This was a speech I gave at the Impact Regional Conference:
STATEMENT TO THE IMPACT CONFERENCE
FRIDAY 22 MAY 2009
Catastrophic policy errors have catapulted Ireland into the deepest economic crisis of our generation. It will test us to the limits. At least 20% of the value of our National Income will be wiped away. As a community we have choices. If those of us who are strong enough, protect ourselves from any change, then 20% of our population will have to take a 100% fall in their incomes. It will be those – who become unemployed, those forced to emigrate, those whose homes are repossessed – who will make the adjustment.
Ireland will emerge from this crisis. We will find a new level, a new standard of living which will be sustainable. However, there is a world of difference between the Ireland that will emerge if we move rapidly now to adjust to the new challenges, to fix the broken systems; and the Ireland that will emerge if we all sit tight and wait for the unforgiving international market forces to grind out a sustainable profile for the Irish economy and the social system that it can support.
Time is not on our side. We have a window of opportunity when we can shape our own fate. We must not waste that opportunity by only operating within well-trodden comfort zones.
This time of crisis is the time to make changes, which most realise have to be faced, but whose time has never been ripe. We have to design a new model for success that can carve out for all shared prosperity in these tougher times. Everyone must make adjustments and the strongest cannot seek to avoid taking the strain.
We are at a watershed in our thinking about the role of the State and of the public sector.
• It is rightly in the dock for failed regulation, for the failure to manage the public finances, for waste and poor value for money.
• But it is also looked to for leadership in new spheres where it has little experience – in sorting out the banking crisis, in opening up opportunities in the new economy.
We in the public service are pivotal to the changes that must occur. It is not just about fixing old systems. It is about tooling up to meet new challenges.
• To do more with less.
• To re-assert accountability of powerful interests.
• To lead investment and development in key sectors.
• To create more devolved, more innovative and more accountable structures, to deliver public services.
• To shut down non-performing programmes and re-integrate people to the areas of greatest need.
• To handle recruitment bans, early retirement and pay curbs, and still preserve corporate effectiveness.
This will not be easy. Never were the words “public service” more apposite to the challenges ahead. Like the first generation of nation builders, we must take courage, forge new ambitions and be innovative. We must put behind a period when the ethos of the public service was devalued, when it was corralled into a cramped view of itself and its capabilities, when professional standards were undermined by opportunistic political decisions.
Committed and talented people in our public service are been trapped in a system that has failed them – hollowed out by the spawning of new agencies, undermined by decentralisation, over-run by “soft option” politics, blinkered by a budgetary system not fit for a corner-shop, spoilt by political leadership living in Easy Street.
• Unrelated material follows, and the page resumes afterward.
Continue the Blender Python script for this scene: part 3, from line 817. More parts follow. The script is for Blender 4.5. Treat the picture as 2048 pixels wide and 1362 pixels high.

We must not diverted into a sterile debate about whether we need a bigger or a smaller State. The debate must be about how we create a smart State. The State must regain its dynamic force in the economy, in delivering public services, in shaping social solidarity. We have to ask hard questions about ourselves and our organisations, are they fulfilling the demands of a smart State?
• Being ambitious, enterprising and innovative.
• Being professionally focused on results.
• Being flexible and diverse in provision.
• Being quick to anticipate and agile in response.
Big changes are needed. However, this is an exciting vision for the State about which members of trade unions should have no fears.
It is a vision of the State which challenges an alternative view that is sometimes heard from people who say they represent the interests of workers in the public sector. That view seeks to preserve very different characteristics in our public sector.
• Immunity from competition.
• Uniformity and top-down control.
• Concealment of standards of performance.
• Rigid lines of demarcation.
• Absence of client choice.
Fine Gael is very clear as to where we stand in respect of the future role of the State. It is a path which embraces change, which sets its ambitions high, which demands high performance, which forges a new social contract appropriate to the challenges domestic and global which we face.
• A “NEW ERA” in investing in vital public sector utilities.
• “FAIR CARE” in Health with equal treatment and resources flowing to the most efficient providers.
• Replacing the sham drama of Budget Day with a system where performance drives the allocation of money.
• Forging a new Social Contract which embraces necessary change but reduces the risks for individuals – on pensions, on re-skilling, etc. – that come with change.